*Set problem*:
Retype only the lines from the top of the records to the line with "put('quarter_turn_lock', KNOB, d, (0, .10, .25))", including that line but none of the pictures.
— Start Provided data —
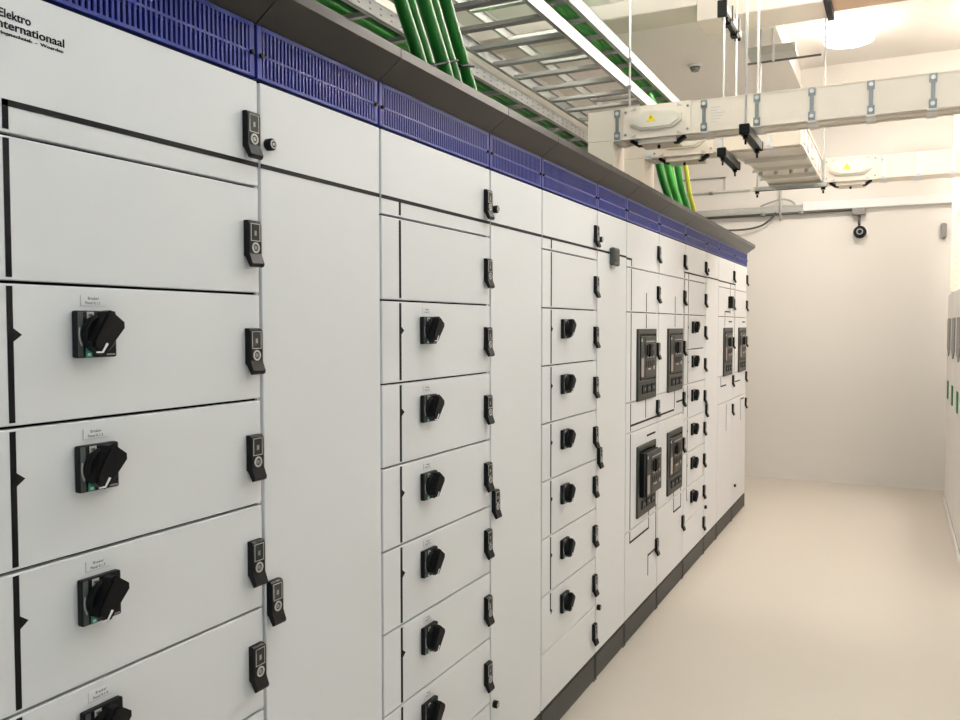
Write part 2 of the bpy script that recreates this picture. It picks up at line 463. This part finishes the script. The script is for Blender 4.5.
P12 = c12[1]; d = find(c12[2], .2)[0]
put('quarter_turn_lock', KNOB, d, (0, .10, .25))

# ------------------------------------------------------------------ busbar trunking overhead
def hexcover(x0, x1, z0, z1, y, dy, m='cream2'):
    c = .045 if x1-x0 > .2 else .03
    zq = (z1-z0)*.32
    o = [(x0, z0+zq), (x0+c, z0), (x1-c, z0), (x1, z0+zq), (x1, z1-zq), (x1-c, z1), (x0+c, z1), (x0, z1-zq)]
    b = MB(m); b.prism(o, 'y', y-dy*.6, y)
    cx, cz = (x0+x1)/2, (z0+z1)/2
    o2 = [(cx+(p[0]-cx)*.88, cz+(p[1]-cz)*.80) for p in o]; b.prism(o2, 'y', y-dy, y-dy*.6)
    return b
def sticker(x, z, y, r=.023):
    b = MB('yel'); b.prism([(x-r, z-r*.8), (x+r, z-r*.8), (x, z+r)], 'y', y-.001, y)
    b.prism([(x-.002, z-.006), (x+.004, z+.0), (x+.0005, z+.001), (x+.002, z+.008), (x-.004, z+.001), (x, z)], 'y', y-.0016, y-.001, 'black2')
    return b
def strap(x, y0, z0, z1, m='strap', w=.015):
    b = MB(m)
    b.box(x-w, x+w, y0-.004, y0, z1-.040, z1-.002, bev=.002); b.box(x-w, x+w, y0-.004, y0, z0+.002, z0+.040, bev=.002)
    b.box(x-w*.55, x+w*.55, y0-.003, y0, z0+.03, z1-.03)
    b.box(x-w*1.3, x+w*1.3, y0-.003, y0+.165, z0-.004, z0, 'zinc')
    for z in (z1-.020, z0+.020): b.cyl((x, y0-.004, z), (x, y0-.011, z), .0085, 'zinc', 10)
    return b
def joint(par, x0, x1, y, z0, z1, dep):
    j = MB('cream'); j.box(x0, x1, y-.006, y, z0-.004, z1+.004, bev=.002)
    for xx in (x0+.014, x1-.014):
        for zz in (z0+.02, z1-.02): j.cyl((xx, y-.006, zz), (xx, y-.010, zz), .006, 'strap', 8)
    for sx, xx in ((1, x0+.05), (-1, x1-.05)):
        for zz in (z0+.010, z1-.010):
            j.prism([(xx-.014, zz-.007), (xx+.014, zz-.007), (xx+sx*.014, zz+.009)], 'y', y-.0072, y-.006, 'lgrey')
    # underside plate with black clamps
    j.box(x0+.07, x1-.07, y+.01, y+dep-.01, z0-.028, z0, bev=.004)
    j.prism([(x0+.03, z0), (x0+.045, z0), (x0+.085, z0-.026), (x0+.085, z0-.034), (x0+.065, z0-.034), (x0+.03, z0-.010)], 'y', y+.02, y+.05, 'black2')
    j.prism([(x1-.03, z0), (x1-.045, z0), (x1-.085, z0-.026), (x1-.085, z0-.034), (x1-.065, z0-.034), (x1-.03, z0-.010)], 'y', y+.02, y+.05, 'black2')
    j.cyl(((x0+x1)/2, y+.05, z0-.03), ((x0+x1)/2, y+.05, z0-.046), .007, 'black2', 8)
    jp = put('joint_plate', j, par)
    xm = (x0+x1)/2
    hc = put('joint_cover', hexcover(xm-.122, xm+.122, z0+.034, z1-.020, y-.006, .020), jp)
    s = put('warning_sticker', sticker(xm-.02, (z0+z1)/2+.012, y-.026), jp); s['label'] = 'yellow warning triangle'

DEP = .165
g = 'cream busbar trunking runs overhead'
bt = thing('busbar_trunking', 'higher cream busbar trunking run nearest the camera, crossing the whole upper right', 'busbar trunking', (-.24, 4.08, 2.082), g)
def rel(o, base):                                   # keep world coordinates in the mesh, parent under base
    o.location = -base.location; return o
def B(name, mb, base): return rel(put(name, mb, base), base)
Z0, Z1 = 2.345, 2.492
h = MB('cream'); h.box(-.302, 2.10, 4.0, 4.0+DEP, Z0, Z1, bev=.003)
h.box(-.176, 2.10, 3.997, 4.0, Z1-.006, Z1); h.box(-.176, 2.10, 3.997, 4.0, Z0, Z0+.004)
h.box(-.17, 2.10, 4.03, 4.045, Z0-.006, Z0); h.box(-.17, 2.10, 4.12, 4.135, Z0-.006, Z0)
B('trunking_housing', h, bt)
r_ = MB('cream'); r_.box(-.302, -.177, 4.0, 4.20, 2.082, Z0, bev=.003); r_.box(-.180, -.172, 3.998, 4.01, 2.082, Z0)
B('riser', r_, bt)
jr = bpy.data.objects.new('tmp', None)
def jointB(base, *a):
    e = len(base.children)
    before = set(base.children)
    joint(base, *a)
    for ch in base.children:
        if ch not in before: ch.location = -base.location
jointB(bt, -.124, .202, 4.0, Z0, Z1, DEP)
for x in (-.152, .262, .497, .728, .963, 1.196): B('clamp_strap', strap(x, 3.998, Z0, Z1), bt)
lab = MB('cream'); lab.box(.285, .385, 3.999, 4.0, 2.375, 2.470)
for k in range(6): lab.box(.292, .292+.03+.012*((k*5) % 4), 3.9985, 3.9991, 2.385+.013*k, 2.3875+.013*k, 'plabel')
B('rating_label', lab, bt)

b2t = thing('busbar_trunking', 'lower cream busbar trunking behind the higher run, with an elbow stepping back', 'busbar trunking', (-.24, 4.68, 2.082), g)
W0, W1 = 2.362, 2.508
h = MB('cream'); h.box(-.300, .626, 4.58, 4.58+DEP, W0, W1, bev=.003)
h.box(-.17, .62, 4.61, 4.625, W0-.006, W0); B('trunking_housing', h, b2t)
r_ = MB('cream'); r_.box(-.300, -.176, 4.58, 4.78, 2.082, W0, bev=.003); B('riser', r_, b2t)
e_ = MB('cream2'); e_.box(.300, .624, 4.745, 5.85, W0+.012, W1, bev=.003)
e_.prism([(.22, 4.745), (.31, 4.745), (.31, 5.25), (.285, 5.0), (.26, 4.85)], 'z', W0+.012, W1-.01)
for y in (4.93, 5.22, 5.52): e_.box(.295, .624, y, y+.035, W0-.010, W0+.012)
for k in range(4): e_.cyl((.34+.085*k, 5.235, W0-.010), (.34+.085*k, 5.235, W0-.030), .012, 'lgrey', 8)
e_.box(.624, .632, 4.60, 5.85, W0, W0+.012); e_.box(.624, .632, 4.60, 5.85, W1-.012, W1)
for k in range(5): e_.box(.624, .634, 4.72+.22*k, 4.78+.22*k, W0+.03, W1-.03, 'zinc', bev=.003)
B('elbow', e_, b2t)
h = MB('cream'); h.box(.300, 1.98, 5.85, 5.85+DEP, W0, W1, bev=.003); B('rear_housing', h, b2t)
jointB(b2t, -.135, .195, 4.58, W0, W1, DEP)
jointB(b2t, .640, .950, 5.85, W0, W1, DEP)
for x in (-.150, .225, .470): B('clamp_strap', strap(x, 4.578, W0, W1, 'zinc'), b2t)
for x in (.985, 1.175, 1.360): B('clamp_strap', strap(x, 5.848, W0, W1, 'zinc'), b2t)

rr = thing('busbar_riser', 'cream vertical busbar riser at the right edge, standing on the right-hand cabinets', 'busbar trunking', (1.56, 7.45, 1.702))
q = MB('cream'); q.box(1.445, 1.62, 7.35, 7.58, 1.702, 3.30, bev=.003); q.box(1.430, 1.447, 7.34, 7.37, 1.702, 3.30)
for k in range(22): q.cyl((1.465, 7.35, 1.75+.055*k), (1.465, 7.348, 1.75+.055*k), .005, 'lgrey', 8)
B('riser_housing', q, rr)
B('riser_clip', MB('lgrey')  .box(1.48, 1.53, 7.335, 7.35, 2.28, 2.32, bev=.003), rr)

# ------------------------------------------------------------------ hangers
def hanger(label, x, y0, y1, z, top, black=True, rodtop=None):
    t = thing('trapeze_hanger', label, 'hanger', (x, (y0+y1)/2, z), 'trapeze hangers for the busbar trunking')
    c = MB('dsteel' if black else 'steel')
    c.box(x-.020, x+.020, y0, y1, z-.003, z+.001, 'steel'); c.box(x-.020, x-.016, y0, y1, z-.036, z, None); c.box(x+.016, x+.020, y0, y1, z-.036, z, None)
    c.box(x-.016, x+.016, y0+.01, y1-.01, z-.034, z-.02, 'black2')
    B('channel', c, t)
    for yy, s in ((y0, -1), (y1, 1)):
        B('end_cap', MB('black2').box(x-.023, x+.023, min(yy, yy+s*.012), max(yy, yy+s*.012), z-.040, z+.006, bev=.004), t)
    for yy in (y0+.03, y1-.03):
        r = MB('zinc'); r.cyl((x, yy, z-.055), (x, yy, top), .0052, n=8); rd = B('threaded_rod', r, t)
        n = MB('black2'); n.cyl((x, yy, z-.055), (x, yy, z-.036), .011, n=6); n.cyl((x, yy, z-.078), (x, yy, z-.055), .005, n=6)
        B('nut', n, t)
    return t
hanger('black-capped hanger under the higher trunking run, with two long bright rods', .460, 3.90, 4.30, Z0-.012, ZC)
hanger('black-capped hanger under the lower trunking run, left of the other low one', .262, 4.44, 4.86, W0-.014, ZC)
# rail under the elbow runs across
t = thing('trapeze_hanger', 'grey channel hanger running across under the elbow of the lower trunking', 'hanger', (.42, 5.80, W0-.03), 'trapeze hangers for the busbar trunking')
c = MB('steel'); c.box(.225, .66, 5.79, 5.83, W0-.034, W0-.010); c.box(.225, .66, 5.80, 5.82, W0-.036, W0-.030, 'black2'); B('channel', c, t)
B('end_cap', MB('cream2').box(.216, .226, 5.785, 5.835, W0-.038, W0-.004), t)
for xx in (.238, .640):
    yy = 5.80 if xx < .5 else 5.842
    top = W0+.1 if xx < .5 else ZC+.155
    B('threaded_rod', MB('zinc').cyl((xx, 5.81, W0-.055), (xx, 5.81, top), .0055, n=8), t)
    B('nut', MB('black2').cyl((xx, 5.81, W0-.052), (xx, 5.81, W0-.034), .013, n=6).cyl((xx, 5.81, W0-.075), (xx, 5.81, W0-.055), .006, n=6), t)
B('clamp_plate', MB('zinc').box(.606, .652, 5.835, 5.842, W0-.03, W1-.01, bev=.002), t)
# channel hung high up in front of the beam
t = thing('ceiling_bracket', 'black channel bracket high up in front of the ceiling beam', 'bracket', (.262, 4.66, 3.06))
c = MB('dsteel'); c.box(.240, .284, 4.42, 4.86, 3.03, 3.06, 'steel'); c.box(.250, .274, 4.50, 4.80, 3.015, 3.031, 'black2'); B('channel', c, t)
B('end_cap', MB('black2').box(.238, .286, 4.405, 4.42, 3.000, 3.085, bev=.004), t)
B('end_cap', MB('black2').box(.245, .279, 4.86, 4.872, 3.015, 3.065, bev=.004), t)
for yy in (4.55, 4.74): B('clip', MB('dsteel').box(.284, .292, yy, yy+.03, 3.03, 3.10).box(.244, .280, yy, yy+.05, 3.005, 3.03, 'black2'), t)

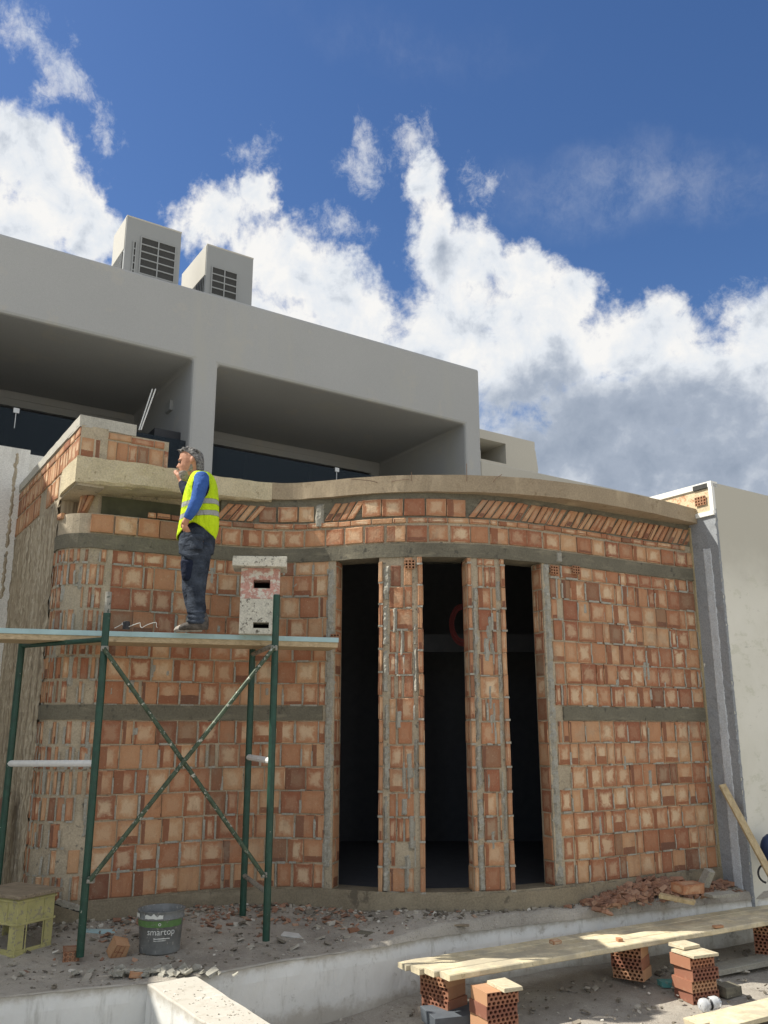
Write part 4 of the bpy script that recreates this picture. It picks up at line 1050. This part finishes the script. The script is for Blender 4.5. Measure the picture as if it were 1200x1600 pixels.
# block pier on the platform
bc = atz(409, 990, 2.86)+pn*.2; BW = .40
def blockbrick(z0, z1, mat, hole, label):
    T = thing('concrete_block', (bc.x, bc.y, z0), label, 'block', 'whitewashed blocks on the platform')
    m = MB(); e = (pd, pn, CZ); w, d = BW, .3
    e = (Vector((math.cos(.12), math.sin(.12), 0)), Vector((-math.sin(.12), math.cos(.12), 0)), CZ)
    hx0, hx1, hz0, hz1 = hole
    def bb_(x0, x1, y0, y1, a, b): m.box(Vector((bc.x, bc.y, 0))+e[0]*(x0+x1)/2+e[1]*(y0+y1)/2+CZ*(a+b)/2, (x1-x0, y1-y0, b-a), e, col=(.5, .5, .5))
    bb_(-w/2, hx0, -d/2, d/2, z0, z1); bb_(hx1, w/2, -d/2, d/2, z0, z1); bb_(hx0, hx1, -d/2, d/2, z0, hz0); bb_(hx0, hx1, -d/2, d/2, hz1, z1); bb_(hx0, hx1, d/2-.03, d/2, hz0, hz1)
    obj('block_body', m, mat, T); m = MB()
    c0 = Vector((bc.x, bc.y, 0))+e[0]*(hx0+hx1)/2+e[1]*(d/2-.06)+CZ*(hz0+hz1)/2; m.box(c0, (hx1-hx0-.002, .05, hz1-hz0-.002), e); obj('core_shade_plug', m, M['black'], T)  # black plug painting in the shade inside the slot
blockbrick(2.863, 3.22, M['cinder_white'], (-.06, .10, 2.92, 2.98), 'lower whitewashed block with a dark slot standing on the platform')
blockbrick(3.222, 3.54, M['cinder_red'], (-.07, .10, 3.33, 3.42), 'upper pink stained block under the board cap')
m = MB(); ez = Euler((.05, -.0, .12)).to_matrix(); m.box(Vector((bc.x-.01, bc.y-.02, 3.60)), (.56, .55, .10), (ez.col[0], ez.col[1], ez.col[2]), jit=.006)
tag(obj('cap_board', m, M['cinder_white'], bevel=.006), 'thick whitewashed board capping the two blocks on the platform', 'board')
# ------------------------------------------------------------------ leaning things
def lean(name, a, b, w_, th, mat, label, cat, side):
    d = (b-a); l_ = d.length; d.normalize(); s_ = side.normalized(); n_ = d.cross(s_).normalized(); s_ = n_.cross(d)
    m = MB(); m.box((a+b)/2, (w_, th, l_), (s_, n_, d), jit=.002); return tag(obj(name, m, mat, bevel=.003), label, cat)
lean('leaning_timber', aty(1214, 1385, 10.2), aty(1128, 1226, 10.74), .085, .035, M['timber'], 'pale timber plank leaning against the right end of the brick wall', 'timber', Vector((1, .3, .3)))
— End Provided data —
*Right answer*:
Write part 2 of the bpy script that recreates this picture. It picks up at line 463. This part finishes the script. The script is for Blender 4.5.
P12 = c12[1]; d = find(c12[2], .2)[0]
put('quarter_turn_lock', KNOB, d, (0, .10, .25))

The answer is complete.